Doing research for this assignment led Renner on a grand road trip – putting more than 9,000 miles on his old Honda – talking to people and conservation organizations up and down the Rocky Mountains. A trip worth taking in and of itself, but a trip that also included yet another fortuitous event.

In 1998, while camping near Wolf Creek Pass, Renner was driving down a beaten old forest road he probably ought not have taken his little car on, when he struck a rock that knocked out the car’s power steering. He limped the wounded machine into a shop in Pagosa, but they told him that to get it fixed, he’d have to bring it to the big city – Durango.

So he did. And while his car sat in the shop, he spent a day walking around this town he had visited briefly years before. He liked what he saw.

In the fall of 2005, he was finally able to come back. Renner moved to Durango, where he hoped, he said, to meet his latest challenge: “To make a difference and make a living at the same time,” he laughs. He spent his first weeks here learning about and visiting with community groups and volunteering at Durango Nature Studies. Then in October, he stumbled on the announcement for the FLC Environmental Center Coordinator position.
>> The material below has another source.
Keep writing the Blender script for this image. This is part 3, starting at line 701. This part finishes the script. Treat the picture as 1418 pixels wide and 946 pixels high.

Perhaps it was meant to be.

And so now in place at the Environmental Center, Renner says he aspires to apply the many lessons learned on his journey so far to answer one more question: “How we can we relate and talk about the environment in a positive way?”

He has no delusions of grandeur of answering that question right away.

“People have been knocking their heads together in this region for a long time,” Renner observes. “But you have to go slow to form those relationships, to build that foundation, to make tangible progress that is longer lasting.”

He warns there will be a lot of short-term work seemingly without tangible results, but those are necessary steps on the long-term path. But he believes that based on what he has seen on his travels, that those relationships can form in the Four Corners.

“Unlike in a lot of other places,” Renner says, “there’s a really positive attitude in the community and at FLC in terms of making things happen, and saying ‘yes’ to possibilities.”